Write out the whole listing word for word.

**MATERIAL**
* Begin *

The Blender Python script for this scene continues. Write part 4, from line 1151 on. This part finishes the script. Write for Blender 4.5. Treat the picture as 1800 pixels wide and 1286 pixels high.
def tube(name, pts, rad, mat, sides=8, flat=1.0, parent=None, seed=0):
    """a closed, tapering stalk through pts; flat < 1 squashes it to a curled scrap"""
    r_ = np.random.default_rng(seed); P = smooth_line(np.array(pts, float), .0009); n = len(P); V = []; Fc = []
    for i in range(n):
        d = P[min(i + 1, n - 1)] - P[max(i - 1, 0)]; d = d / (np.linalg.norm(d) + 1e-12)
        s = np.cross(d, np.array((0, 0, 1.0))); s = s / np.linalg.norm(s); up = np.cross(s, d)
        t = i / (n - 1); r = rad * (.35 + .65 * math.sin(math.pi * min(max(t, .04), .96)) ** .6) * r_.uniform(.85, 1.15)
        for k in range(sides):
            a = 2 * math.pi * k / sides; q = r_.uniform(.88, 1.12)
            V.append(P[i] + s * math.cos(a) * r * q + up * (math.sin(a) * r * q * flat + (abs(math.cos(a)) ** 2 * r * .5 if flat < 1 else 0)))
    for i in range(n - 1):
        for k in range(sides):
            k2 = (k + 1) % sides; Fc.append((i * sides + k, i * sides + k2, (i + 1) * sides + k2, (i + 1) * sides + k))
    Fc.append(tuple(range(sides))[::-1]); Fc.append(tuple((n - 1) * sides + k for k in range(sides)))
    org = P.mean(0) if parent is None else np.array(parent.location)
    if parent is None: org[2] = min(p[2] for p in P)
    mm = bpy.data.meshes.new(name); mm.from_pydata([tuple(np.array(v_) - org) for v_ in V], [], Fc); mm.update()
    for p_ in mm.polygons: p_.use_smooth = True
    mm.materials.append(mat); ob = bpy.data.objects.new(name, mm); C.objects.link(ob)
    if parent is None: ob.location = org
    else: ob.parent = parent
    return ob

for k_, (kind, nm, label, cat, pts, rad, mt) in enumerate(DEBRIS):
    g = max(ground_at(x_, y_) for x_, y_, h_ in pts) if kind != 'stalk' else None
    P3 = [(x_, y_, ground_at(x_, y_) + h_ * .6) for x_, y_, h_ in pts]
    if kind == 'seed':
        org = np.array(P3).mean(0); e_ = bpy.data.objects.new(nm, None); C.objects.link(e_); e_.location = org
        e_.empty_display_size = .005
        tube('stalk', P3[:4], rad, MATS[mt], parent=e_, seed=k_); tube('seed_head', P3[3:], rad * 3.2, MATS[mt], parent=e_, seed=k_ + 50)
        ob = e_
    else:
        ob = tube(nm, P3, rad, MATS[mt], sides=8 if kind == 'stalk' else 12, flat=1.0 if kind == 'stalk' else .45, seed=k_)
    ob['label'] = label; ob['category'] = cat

* End *

**TASK OUTPUT**
The Blender Python script for this scene continues. Write part 4, from line 1151 on. This part finishes the script. Write for Blender 4.5. Treat the picture as 1800 pixels wide and 1286 pixels high.
def tube(name, pts, rad, mat, sides=8, flat=1.0, parent=None, seed=0):
    """a closed, tapering stalk through pts; flat < 1 squashes it to a curled scrap"""
    r_ = np.random.default_rng(seed); P = smooth_line(np.array(pts, float), .0009); n = len(P); V = []; Fc = []
    for i in range(n):
        d = P[min(i + 1, n - 1)] - P[max(i - 1, 0)]; d = d / (np.linalg.norm(d) + 1e-12)
        s = np.cross(d, np.array((0, 0, 1.0))); s = s / np.linalg.norm(s); up = np.cross(s, d)
        t = i / (n - 1); r = rad * (.35 + .65 * math.sin(math.pi * min(max(t, .04), .96)) ** .6) * r_.uniform(.85, 1.15)
        for k in range(sides):
            a = 2 * math.pi * k / sides; q = r_.uniform(.88, 1.12)
            V.append(P[i] + s * math.cos(a) * r * q + up * (math.sin(a) * r * q * flat + (abs(math.cos(a)) ** 2 * r * .5 if flat < 1 else 0)))
    for i in range(n - 1):
        for k in range(sides):
            k2 = (k + 1) % sides; Fc.append((i * sides + k, i * sides + k2, (i + 1) * sides + k2, (i + 1) * sides + k))
    Fc.append(tuple(range(sides))[::-1]); Fc.append(tuple((n - 1) * sides + k for k in range(sides)))
    org = P.mean(0) if parent is None else np.array(parent.location)
    if parent is None: org[2] = min(p[2] for p in P)
    mm = bpy.data.meshes.new(name); mm.from_pydata([tuple(np.array(v_) - org) for v_ in V], [], Fc); mm.update()
    for p_ in mm.polygons: p_.use_smooth = True
    mm.materials.append(mat); ob = bpy.data.objects.new(name, mm); C.objects.link(ob)
    if parent is None: ob.location = org
    else: ob.parent = parent
    return ob

for k_, (kind, nm, label, cat, pts, rad, mt) in enumerate(DEBRIS):
    g = max(ground_at(x_, y_) for x_, y_, h_ in pts) if kind != 'stalk' else None
    P3 = [(x_, y_, ground_at(x_, y_) + h_ * .6) for x_, y_, h_ in pts]
    if kind == 'seed':
        org = np.array(P3).mean(0); e_ = bpy.data.objects.new(nm, None); C.objects.link(e_); e_.location = org
        e_.empty_display_size = .005
        tube('stalk', P3[:4], rad, MATS[mt], parent=e_, seed=k_); tube('seed_head', P3[3:], rad * 3.2, MATS[mt], parent=e_, seed=k_ + 50)
        ob = e_
    else:
        ob = tube(nm, P3, rad, MATS[mt], sides=8 if kind == 'stalk' else 12, flat=1.0 if kind == 'stalk' else .45, seed=k_)
    ob['label'] = label; ob['category'] = cat